_Task_.
Extract every line of the material below and reproduce it faithfully.

_Data excerpt_.
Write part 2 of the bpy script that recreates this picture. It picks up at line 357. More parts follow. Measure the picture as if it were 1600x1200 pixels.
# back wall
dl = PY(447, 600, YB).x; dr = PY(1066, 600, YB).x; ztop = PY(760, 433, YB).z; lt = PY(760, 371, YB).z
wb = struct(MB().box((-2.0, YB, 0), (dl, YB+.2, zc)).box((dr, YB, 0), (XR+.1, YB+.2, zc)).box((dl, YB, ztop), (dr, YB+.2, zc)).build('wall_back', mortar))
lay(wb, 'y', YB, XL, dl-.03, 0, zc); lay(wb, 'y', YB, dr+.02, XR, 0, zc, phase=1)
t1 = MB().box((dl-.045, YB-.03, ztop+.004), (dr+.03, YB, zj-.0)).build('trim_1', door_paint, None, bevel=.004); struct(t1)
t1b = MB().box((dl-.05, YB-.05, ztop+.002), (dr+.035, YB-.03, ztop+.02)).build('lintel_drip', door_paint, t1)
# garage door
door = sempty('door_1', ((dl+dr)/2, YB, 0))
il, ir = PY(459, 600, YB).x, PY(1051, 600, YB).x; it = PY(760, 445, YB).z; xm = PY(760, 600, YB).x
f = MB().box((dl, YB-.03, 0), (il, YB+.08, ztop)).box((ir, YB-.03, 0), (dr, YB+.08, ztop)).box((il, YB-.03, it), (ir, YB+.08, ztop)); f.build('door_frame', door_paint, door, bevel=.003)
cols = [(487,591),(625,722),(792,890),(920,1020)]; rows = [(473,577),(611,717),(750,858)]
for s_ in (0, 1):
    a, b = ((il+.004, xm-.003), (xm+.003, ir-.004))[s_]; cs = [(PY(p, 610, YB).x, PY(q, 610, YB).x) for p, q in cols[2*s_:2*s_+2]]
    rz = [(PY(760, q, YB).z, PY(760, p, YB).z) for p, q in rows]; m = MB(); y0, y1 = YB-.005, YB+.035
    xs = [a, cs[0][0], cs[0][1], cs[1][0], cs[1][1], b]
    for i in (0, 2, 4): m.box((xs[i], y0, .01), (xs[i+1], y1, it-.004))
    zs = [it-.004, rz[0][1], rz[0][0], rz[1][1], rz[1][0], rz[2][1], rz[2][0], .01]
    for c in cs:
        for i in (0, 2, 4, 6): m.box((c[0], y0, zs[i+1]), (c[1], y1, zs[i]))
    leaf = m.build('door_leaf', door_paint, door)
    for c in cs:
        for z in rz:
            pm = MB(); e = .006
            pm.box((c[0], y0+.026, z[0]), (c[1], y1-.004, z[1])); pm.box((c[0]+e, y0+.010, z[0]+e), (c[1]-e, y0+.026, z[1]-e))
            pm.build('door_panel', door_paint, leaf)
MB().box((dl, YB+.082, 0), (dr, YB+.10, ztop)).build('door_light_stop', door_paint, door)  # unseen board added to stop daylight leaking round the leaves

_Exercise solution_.
Write part 2 of the bpy script that recreates this picture. It picks up at line 357. More parts follow. Measure the picture as if it were 1600x1200 pixels.
# back wall
dl = PY(447, 600, YB).x; dr = PY(1066, 600, YB).x; ztop = PY(760, 433, YB).z; lt = PY(760, 371, YB).z
wb = struct(MB().box((-2.0, YB, 0), (dl, YB+.2, zc)).box((dr, YB, 0), (XR+.1, YB+.2, zc)).box((dl, YB, ztop), (dr, YB+.2, zc)).build('wall_back', mortar))
lay(wb, 'y', YB, XL, dl-.03, 0, zc); lay(wb, 'y', YB, dr+.02, XR, 0, zc, phase=1)
t1 = MB().box((dl-.045, YB-.03, ztop+.004), (dr+.03, YB, zj-.0)).build('trim_1', door_paint, None, bevel=.004); struct(t1)
t1b = MB().box((dl-.05, YB-.05, ztop+.002), (dr+.035, YB-.03, ztop+.02)).build('lintel_drip', door_paint, t1)
# garage door
door = sempty('door_1', ((dl+dr)/2, YB, 0))
il, ir = PY(459, 600, YB).x, PY(1051, 600, YB).x; it = PY(760, 445, YB).z; xm = PY(760, 600, YB).x
f = MB().box((dl, YB-.03, 0), (il, YB+.08, ztop)).box((ir, YB-.03, 0), (dr, YB+.08, ztop)).box((il, YB-.03, it), (ir, YB+.08, ztop)); f.build('door_frame', door_paint, door, bevel=.003)
cols = [(487,591),(625,722),(792,890),(920,1020)]; rows = [(473,577),(611,717),(750,858)]
for s_ in (0, 1):
    a, b = ((il+.004, xm-.003), (xm+.003, ir-.004))[s_]; cs = [(PY(p, 610, YB).x, PY(q, 610, YB).x) for p, q in cols[2*s_:2*s_+2]]
    rz = [(PY(760, q, YB).z, PY(760, p, YB).z) for p, q in rows]; m = MB(); y0, y1 = YB-.005, YB+.035
    xs = [a, cs[0][0], cs[0][1], cs[1][0], cs[1][1], b]
    for i in (0, 2, 4): m.box((xs[i], y0, .01), (xs[i+1], y1, it-.004))
    zs = [it-.004, rz[0][1], rz[0][0], rz[1][1], rz[1][0], rz[2][1], rz[2][0], .01]
    for c in cs:
        for i in (0, 2, 4, 6): m.box((c[0], y0, zs[i+1]), (c[1], y1, zs[i]))
    leaf = m.build('door_leaf', door_paint, door)
    for c in cs:
        for z in rz:
            pm = MB(); e = .006
            pm.box((c[0], y0+.026, z[0]), (c[1], y1-.004, z[1])); pm.box((c[0]+e, y0+.010, z[0]+e), (c[1]-e, y0+.026, z[1]-e))
            pm.build('door_panel', door_paint, leaf)
MB().box((dl, YB+.082, 0), (dr, YB+.10, ztop)).build('door_light_stop', door_paint, door)  # unseen board added to stop daylight leaking round the leaves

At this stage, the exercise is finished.